Data lines ->

# # # # # # #

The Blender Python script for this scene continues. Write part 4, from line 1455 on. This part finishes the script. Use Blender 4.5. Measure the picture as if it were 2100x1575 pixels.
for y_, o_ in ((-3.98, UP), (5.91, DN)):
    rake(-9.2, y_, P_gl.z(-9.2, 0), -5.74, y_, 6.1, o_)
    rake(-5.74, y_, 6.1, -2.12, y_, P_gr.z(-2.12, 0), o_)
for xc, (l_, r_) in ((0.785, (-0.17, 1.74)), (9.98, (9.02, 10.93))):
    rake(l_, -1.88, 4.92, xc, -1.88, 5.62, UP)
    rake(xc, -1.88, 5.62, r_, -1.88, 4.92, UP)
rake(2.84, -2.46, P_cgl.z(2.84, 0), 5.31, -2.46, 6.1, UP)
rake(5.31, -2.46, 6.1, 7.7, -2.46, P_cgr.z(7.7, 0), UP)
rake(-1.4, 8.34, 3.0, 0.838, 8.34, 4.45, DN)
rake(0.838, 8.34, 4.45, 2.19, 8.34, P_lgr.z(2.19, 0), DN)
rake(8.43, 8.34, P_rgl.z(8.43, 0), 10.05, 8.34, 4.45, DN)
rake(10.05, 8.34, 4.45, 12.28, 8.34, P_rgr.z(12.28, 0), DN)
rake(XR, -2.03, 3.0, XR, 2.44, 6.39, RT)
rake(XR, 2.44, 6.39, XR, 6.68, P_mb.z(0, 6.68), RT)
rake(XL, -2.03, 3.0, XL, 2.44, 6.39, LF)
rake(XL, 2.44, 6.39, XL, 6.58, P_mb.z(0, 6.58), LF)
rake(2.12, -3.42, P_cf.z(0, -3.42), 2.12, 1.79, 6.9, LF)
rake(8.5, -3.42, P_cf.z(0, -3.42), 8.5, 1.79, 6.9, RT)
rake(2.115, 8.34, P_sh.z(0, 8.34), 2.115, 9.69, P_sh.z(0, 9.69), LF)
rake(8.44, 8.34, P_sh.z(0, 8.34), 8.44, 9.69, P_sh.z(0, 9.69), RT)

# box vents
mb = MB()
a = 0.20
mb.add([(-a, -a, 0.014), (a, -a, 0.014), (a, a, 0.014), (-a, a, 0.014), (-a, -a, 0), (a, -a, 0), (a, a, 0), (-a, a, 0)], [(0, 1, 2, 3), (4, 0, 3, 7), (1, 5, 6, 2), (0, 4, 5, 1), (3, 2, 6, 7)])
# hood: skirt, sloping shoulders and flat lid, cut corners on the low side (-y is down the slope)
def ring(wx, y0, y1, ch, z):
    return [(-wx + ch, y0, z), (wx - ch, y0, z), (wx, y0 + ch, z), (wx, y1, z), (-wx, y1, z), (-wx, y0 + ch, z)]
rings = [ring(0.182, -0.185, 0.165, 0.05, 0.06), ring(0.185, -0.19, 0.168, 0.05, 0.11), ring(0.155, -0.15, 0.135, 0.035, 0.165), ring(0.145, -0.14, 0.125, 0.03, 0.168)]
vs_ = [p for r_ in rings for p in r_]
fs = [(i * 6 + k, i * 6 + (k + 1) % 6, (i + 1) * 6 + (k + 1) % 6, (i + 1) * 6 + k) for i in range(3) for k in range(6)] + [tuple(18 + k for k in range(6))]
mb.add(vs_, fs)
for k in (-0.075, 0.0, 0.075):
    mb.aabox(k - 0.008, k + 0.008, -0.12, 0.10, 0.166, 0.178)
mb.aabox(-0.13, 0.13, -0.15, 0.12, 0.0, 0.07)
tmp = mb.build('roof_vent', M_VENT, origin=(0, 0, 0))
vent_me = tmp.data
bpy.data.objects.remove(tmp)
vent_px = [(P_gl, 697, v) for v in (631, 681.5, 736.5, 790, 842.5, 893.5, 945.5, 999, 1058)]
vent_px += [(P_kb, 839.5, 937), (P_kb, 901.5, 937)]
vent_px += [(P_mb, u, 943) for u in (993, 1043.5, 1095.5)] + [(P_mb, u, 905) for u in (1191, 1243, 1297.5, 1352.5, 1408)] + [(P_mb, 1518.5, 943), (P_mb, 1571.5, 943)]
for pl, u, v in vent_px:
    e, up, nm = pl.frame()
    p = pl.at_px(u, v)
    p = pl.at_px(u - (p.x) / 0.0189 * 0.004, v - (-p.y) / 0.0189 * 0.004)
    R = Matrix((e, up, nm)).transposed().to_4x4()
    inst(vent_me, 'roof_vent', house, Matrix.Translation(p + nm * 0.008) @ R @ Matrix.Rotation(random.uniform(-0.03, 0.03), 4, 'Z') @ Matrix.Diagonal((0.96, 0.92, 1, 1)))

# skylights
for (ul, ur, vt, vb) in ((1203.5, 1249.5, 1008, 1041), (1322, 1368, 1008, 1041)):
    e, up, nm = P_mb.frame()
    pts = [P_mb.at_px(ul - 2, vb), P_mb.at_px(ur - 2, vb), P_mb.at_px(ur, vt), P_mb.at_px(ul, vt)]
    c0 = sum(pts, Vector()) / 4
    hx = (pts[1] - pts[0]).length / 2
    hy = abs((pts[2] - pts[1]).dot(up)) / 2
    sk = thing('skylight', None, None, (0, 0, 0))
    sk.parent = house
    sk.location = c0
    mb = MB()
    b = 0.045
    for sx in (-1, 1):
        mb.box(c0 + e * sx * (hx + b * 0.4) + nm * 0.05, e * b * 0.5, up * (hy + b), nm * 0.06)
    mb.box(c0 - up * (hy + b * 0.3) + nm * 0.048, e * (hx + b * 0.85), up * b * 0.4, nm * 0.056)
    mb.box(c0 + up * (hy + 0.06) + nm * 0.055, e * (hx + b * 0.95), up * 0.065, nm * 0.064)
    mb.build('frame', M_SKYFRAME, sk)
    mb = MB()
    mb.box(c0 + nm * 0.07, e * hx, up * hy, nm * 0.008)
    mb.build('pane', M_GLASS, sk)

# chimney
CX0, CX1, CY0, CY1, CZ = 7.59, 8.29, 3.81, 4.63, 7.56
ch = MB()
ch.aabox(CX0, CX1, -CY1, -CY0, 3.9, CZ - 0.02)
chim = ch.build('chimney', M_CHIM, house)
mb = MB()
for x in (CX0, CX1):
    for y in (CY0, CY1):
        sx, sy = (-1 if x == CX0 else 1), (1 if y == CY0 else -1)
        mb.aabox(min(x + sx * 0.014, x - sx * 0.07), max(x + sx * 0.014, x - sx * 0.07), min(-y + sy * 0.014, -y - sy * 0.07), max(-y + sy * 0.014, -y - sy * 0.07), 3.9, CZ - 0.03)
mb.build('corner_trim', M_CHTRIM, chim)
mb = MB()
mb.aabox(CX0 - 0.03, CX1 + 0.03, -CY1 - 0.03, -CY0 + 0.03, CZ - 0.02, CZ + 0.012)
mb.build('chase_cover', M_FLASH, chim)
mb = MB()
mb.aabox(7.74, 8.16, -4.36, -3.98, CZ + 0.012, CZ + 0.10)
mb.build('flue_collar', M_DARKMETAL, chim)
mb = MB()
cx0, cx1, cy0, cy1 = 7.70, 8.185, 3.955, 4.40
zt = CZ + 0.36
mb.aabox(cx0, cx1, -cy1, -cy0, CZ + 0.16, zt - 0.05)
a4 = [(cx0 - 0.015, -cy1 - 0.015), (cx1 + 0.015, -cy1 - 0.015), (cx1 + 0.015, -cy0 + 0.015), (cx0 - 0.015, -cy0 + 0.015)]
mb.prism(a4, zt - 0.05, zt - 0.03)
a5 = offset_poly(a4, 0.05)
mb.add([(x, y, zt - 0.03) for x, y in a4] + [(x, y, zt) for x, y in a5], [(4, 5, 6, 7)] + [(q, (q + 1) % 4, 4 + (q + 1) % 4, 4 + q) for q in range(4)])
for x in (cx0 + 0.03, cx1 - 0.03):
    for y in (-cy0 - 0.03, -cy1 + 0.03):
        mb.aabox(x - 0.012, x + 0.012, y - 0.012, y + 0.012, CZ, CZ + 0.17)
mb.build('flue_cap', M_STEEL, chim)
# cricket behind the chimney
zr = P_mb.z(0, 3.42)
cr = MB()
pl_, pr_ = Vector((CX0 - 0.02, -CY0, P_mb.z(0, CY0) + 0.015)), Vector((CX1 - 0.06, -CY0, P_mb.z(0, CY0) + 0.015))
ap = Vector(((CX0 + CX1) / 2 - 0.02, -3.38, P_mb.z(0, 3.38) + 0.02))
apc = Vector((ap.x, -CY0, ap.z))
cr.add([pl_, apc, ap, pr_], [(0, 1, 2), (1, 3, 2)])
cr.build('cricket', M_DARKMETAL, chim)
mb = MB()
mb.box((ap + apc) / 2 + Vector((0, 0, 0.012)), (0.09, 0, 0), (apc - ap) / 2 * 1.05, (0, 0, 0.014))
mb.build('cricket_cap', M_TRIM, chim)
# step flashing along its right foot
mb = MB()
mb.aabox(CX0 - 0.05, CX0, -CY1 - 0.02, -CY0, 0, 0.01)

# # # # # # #

Given request ->
Starting with the first line of the data above, copy each line exactly until you reach the line with "P_sh.z(0, 9.69), RT)"; include that line as well.

Solution to this task ->
The Blender Python script for this scene continues. Write part 4, from line 1455 on. This part finishes the script. Use Blender 4.5. Measure the picture as if it were 2100x1575 pixels.
for y_, o_ in ((-3.98, UP), (5.91, DN)):
    rake(-9.2, y_, P_gl.z(-9.2, 0), -5.74, y_, 6.1, o_)
    rake(-5.74, y_, 6.1, -2.12, y_, P_gr.z(-2.12, 0), o_)
for xc, (l_, r_) in ((0.785, (-0.17, 1.74)), (9.98, (9.02, 10.93))):
    rake(l_, -1.88, 4.92, xc, -1.88, 5.62, UP)
    rake(xc, -1.88, 5.62, r_, -1.88, 4.92, UP)
rake(2.84, -2.46, P_cgl.z(2.84, 0), 5.31, -2.46, 6.1, UP)
rake(5.31, -2.46, 6.1, 7.7, -2.46, P_cgr.z(7.7, 0), UP)
rake(-1.4, 8.34, 3.0, 0.838, 8.34, 4.45, DN)
rake(0.838, 8.34, 4.45, 2.19, 8.34, P_lgr.z(2.19, 0), DN)
rake(8.43, 8.34, P_rgl.z(8.43, 0), 10.05, 8.34, 4.45, DN)
rake(10.05, 8.34, 4.45, 12.28, 8.34, P_rgr.z(12.28, 0), DN)
rake(XR, -2.03, 3.0, XR, 2.44, 6.39, RT)
rake(XR, 2.44, 6.39, XR, 6.68, P_mb.z(0, 6.68), RT)
rake(XL, -2.03, 3.0, XL, 2.44, 6.39, LF)
rake(XL, 2.44, 6.39, XL, 6.58, P_mb.z(0, 6.58), LF)
rake(2.12, -3.42, P_cf.z(0, -3.42), 2.12, 1.79, 6.9, LF)
rake(8.5, -3.42, P_cf.z(0, -3.42), 8.5, 1.79, 6.9, RT)
rake(2.115, 8.34, P_sh.z(0, 8.34), 2.115, 9.69, P_sh.z(0, 9.69), LF)
rake(8.44, 8.34, P_sh.z(0, 8.34), 8.44, 9.69, P_sh.z(0, 9.69), RT)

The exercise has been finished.